> _Source data_:
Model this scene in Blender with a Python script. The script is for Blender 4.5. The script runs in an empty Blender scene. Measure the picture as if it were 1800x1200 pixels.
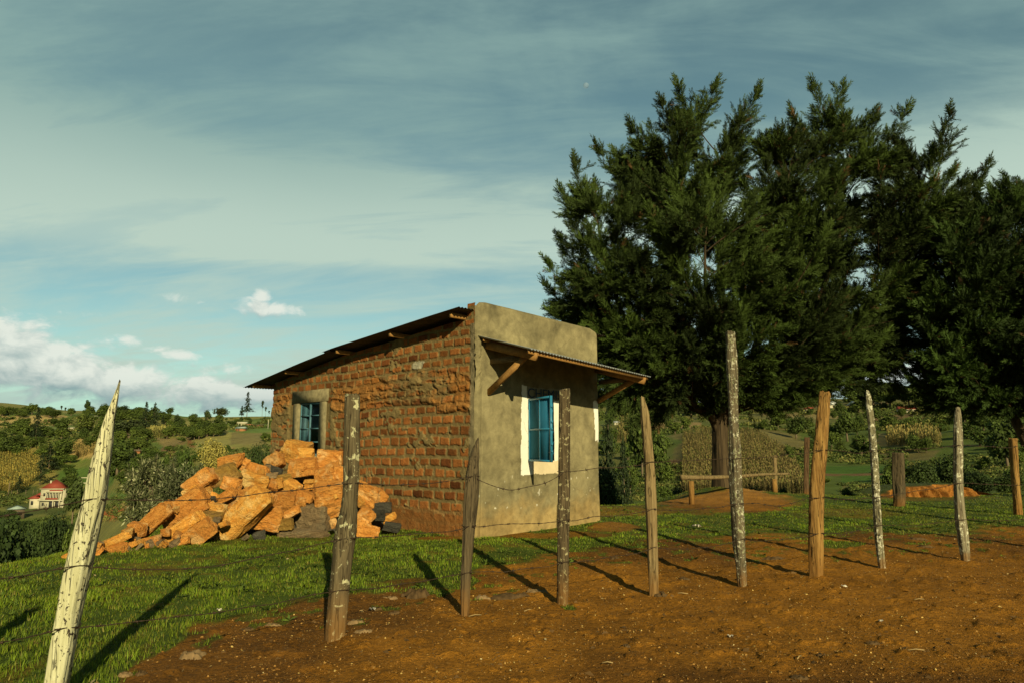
import bpy, math, random
import numpy as np
from mathutils import Vector, Matrix

random.seed(7)
rng = np.random.default_rng(11)
scene = bpy.context.scene
COL = scene.collection

# ------------------------------------------------------------------ camera
F_PX = 1200.0
PITCH = math.atan(184.0 / 1200.0)
CS, SN = math.cos(PITCH), math.sin(PITCH)
CAM = np.array([0.0, 0.0, 1.5])
cd = bpy.data.cameras.new('camera')
cd.lens = 24.0
cd.sensor_width = 36.0
cd.clip_start = 0.05
cd.clip_end = 9000.0
camo = bpy.data.objects.new('camera', cd)
COL.objects.link(camo)
camo.location = CAM
camo.rotation_euler = (math.pi / 2 + PITCH, 0, 0)
scene.camera = camo

# ------------------------------------------------------------------ light
SUN_AZ = math.radians(163.2)          # clockwise from +Y
SUN_EL = math.radians(23.0)
S_DIR = Vector((math.sin(SUN_AZ) * math.cos(SUN_EL), math.cos(SUN_AZ) * math.cos(SUN_EL), math.sin(SUN_EL)))
sl = bpy.data.lights.new('sun', 'SUN')
sl.energy = 5.0
sl.angle = math.radians(0.5)
sl.color = (1.0, 0.88, 0.54)
so = bpy.data.objects.new('sun', sl)
COL.objects.link(so)
so.rotation_euler = S_DIR.to_track_quat('Z', 'Y').to_euler()
so.location = S_DIR * 50

scene.view_settings.view_transform = 'Standard'
scene.view_settings.look = 'None'
scene.view_settings.gamma = 1.0
scene.view_settings.use_curve_mapping = False
scene.view_settings.exposure = 0.17
scene.render.engine = 'CYCLES'
scene.cycles.use_denoising = True
scene.cycles.max_bounces = 6
scene.cycles.diffuse_bounces = 1
scene.cycles.glossy_bounces = 2
scene.cycles.transparent_max_bounces = 6


# ------------------------------------------------------------------ node helper
class NT:
    def __init__(self, tree):
        self.t = tree
        tree.nodes.clear()

    def n(self, typ, ins=None, **kw):
        nd = self.t.nodes.new(typ)
        for k, v in kw.items():
            setattr(nd, k, v)
        if ins:
            for k, v in ins.items():
                self.set(nd.inputs[k], v)
        return nd

    def set(self, sock, v):
        if isinstance(v, bpy.types.NodeSocket):
            self.t.links.new(v, sock)
        elif isinstance(v, bpy.types.Node):
            self.t.links.new(v.outputs[0], sock)
        else:
            if hasattr(sock.default_value, '__len__') and not isinstance(v, (int, float)):
                v = tuple(v)
                L = len(sock.default_value)
                if len(v) == 3 and L == 4:
                    v = v + (1.0,)
            sock.default_value = v

    def m(self, op, a, b=None, c=None, clamp=False):
        nd = self.t.nodes.new('ShaderNodeMath')
        nd.operation = op
        nd.use_clamp = clamp
        self.set(nd.inputs[0], a)
        if b is not None:
            self.set(nd.inputs[1], b)
        if c is not None:
            self.set(nd.inputs[2], c)
        return nd.outputs[0]

    def vm(self, op, a, b=None):
        nd = self.t.nodes.new('ShaderNodeVectorMath')
        nd.operation = op
        self.set(nd.inputs[0], a)
        if b is not None:
            self.set(nd.inputs[1], b)
        return nd.outputs[0]

    def mix(self, f, a, b, mode='MIX'):
        nd = self.t.nodes.new('ShaderNodeMix')
        nd.data_type = 'RGBA'
        nd.blend_type = mode
        self.set(nd.inputs[0], f)
        self.set(nd.inputs[6], a)
        self.set(nd.inputs[7], b)
        return nd.outputs[2]

    def ss(self, x, lo, hi):
        nd = self.t.nodes.new('ShaderNodeMapRange')
        nd.interpolation_type = 'SMOOTHSTEP'
        self.set(nd.inputs[0], x)
        self.set(nd.inputs[1], lo)
        self.set(nd.inputs[2], hi)
        return nd.outputs[0]

    def lin(self, x, a, b, c, d):
        nd = self.t.nodes.new('ShaderNodeMapRange')
        for i, v in enumerate((x, a, b, c, d)):
            self.set(nd.inputs[i], v)
        return nd.outputs[0]

    def noise(self, vec, scale, detail=4, rough=0.55, dist=0.0):
        nd = self.n('ShaderNodeTexNoise', {'Scale': scale, 'Detail': detail, 'Roughness': rough, 'Distortion': dist})
        if vec is not None:
            self.set(nd.inputs['Vector'], vec)
        return nd.outputs[0]


# ------------------------------------------------------------------ sky
world = bpy.data.worlds.new('World')
scene.world = world
world.use_nodes = True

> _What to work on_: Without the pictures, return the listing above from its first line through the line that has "COL = scene.collection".

> _The completed task_:
Model this scene in Blender with a Python script. The script is for Blender 4.5. The script runs in an empty Blender scene. Measure the picture as if it were 1800x1200 pixels.
import bpy, math, random
import numpy as np
from mathutils import Vector, Matrix

random.seed(7)
rng = np.random.default_rng(11)
scene = bpy.context.scene
COL = scene.collection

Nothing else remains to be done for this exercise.